Nei giorni scorsi ho inviato un breve scritto ad alcune persone. È un documento “interno” alla Stella del Mattino tuttavia, non essendovi nulla di segreto, è a disposizione di chi voglia leggerlo: lo trovate alla fine di queste righe. Diversamente da come fatto con altri scritti, non l’ho ancora inviato ad un pubblico più vasto: vorrei prima, se possibile, parlarne con chi conosco da tempo. Se una volta letto, volete esprimere dei pareri o domandare chiarimenti… potete farlo qui, usando il tasto “Commenti”. Cercate di essere brevi, per favore.

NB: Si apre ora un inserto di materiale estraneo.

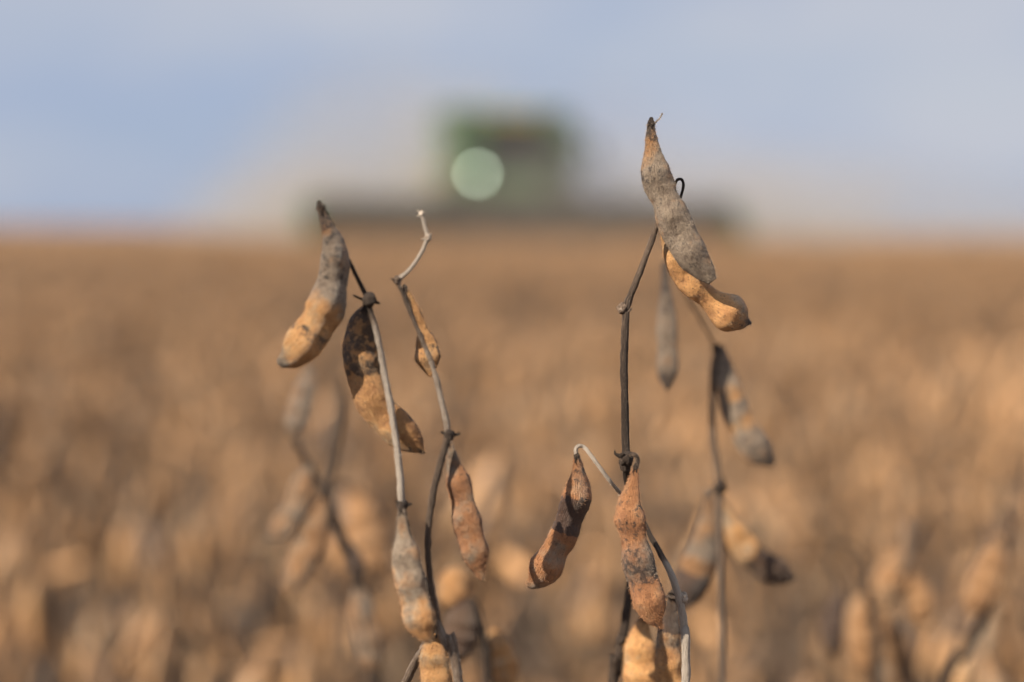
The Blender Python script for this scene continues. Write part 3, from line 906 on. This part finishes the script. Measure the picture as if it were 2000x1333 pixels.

Attenzione alla pantomima,
ci si può perdere, scioccamente, la vita

Pensando alle prospettive del buddismo zen, soprattutto una è la consapevolezza che induce a una visione pessimistica dell’attualità, non solo in Europa ma, temo, in tutto l’Occidente: a parte rarissime e pressoché sconosciute eccezioni, lo zen europeo si risolve, in ciascuno, nel tentativo di imitare una fantasia, la fantasia che l’Occidente

ha creato del buddismo in generale e dello zen in particolare. Questa fantasia, poi, non è omogenea: su un substrato pressoché comune formatosi nell’ultimo secolo, si sono inseriti costruttori particolari di fantasie specifiche, prima soprattutto in Francia, poi anche in Italia, Germania, Spagna, ovunque.
Parliamo della fantasia che il buddismo ha autoprodotto, ha elaborato riguardo a sé stesso per presentare una forma certa, un ideale da raggiungere. Qualcosa che si potesse dire “è quello”, e lo si potesse allora imitare. Così stando le cose, per quanto i praticanti, i fedeli occidentali si applichino, si sforzino, al massimo riusciranno a giungere ad una buona imitazione di una fantasia: quella coltivata da ciascuna scuola. Non si potrà mai andare oltre a questo, perché è il limite che il buddismo, e lo zen in particolare, si autoimpone quasi ovunque.
A chi pensa che ciò sia folle o anche solo esagerato, propongo una riflessione: in quale testo è scritto che il buddismo (e lo zen in particolare) richieda la costituzione di “centri” nei quali il buddismo (lo zen) venga insegnato? A partire dai testi della Prajñāpāramitā poi via via in Cina e in Giappone, l’indicazione del senso della trasmissione non è mai in direzione di un luogo che funga da scuola, anzi, nel Sutra del diamante è detto (al § 10) che la costituzione di un tale luogo è inficiata proprio dalla sua finalità: chi pensa di avere qualche cosa da insegnare sta costruendo fantasie, e solo quelle potrà insegnare.
Oppure: dove mai è scritto che occorra aprire dei centri in cui far fare zazen, ovvero dove si fanno le cose per gli altri o si dice agli altri che occorre praticare e come e quanto… In questo modo nessuno pratica il buddismo: rappresentiamo la più aggiornata, per lo più giapponesizzata fantasia per farci imitare mentre la imitiamo, oppure siamo tra coloro che ancora solamente imitano, che ancora non partecipano alla rappresentazione, nell’attesa di poterlo fare.
Ma, senza di questo, non sarà la paralisi? L’eutanasia dello zen? Chi e come passerà il testimone alle generazioni successive? Non è difficile: è sufficiente smettere di aprire o gestire centri per insegnare, per far fare, occorre interrompere subito questa pantomima al servizio della propria vanità e -spesso- della propria borsa. Poi, se vi sarà chi continuerà a sedersi in zazen nell’anonimato, lontano dal chiasso dei raduni, e non lo farà pensando che quello è il modo da imitare, ecco: la prossima generazione è già raggiunta.
Chiedere, cercare, a volte sedersi a fianco per un po’, permette di rifare tutto, da capo, ogni volta. Continuando per sempre, ciascuno provi a scoprire la difficile strada da sé, cercando tenacemente il confronto con chi ha esperienza.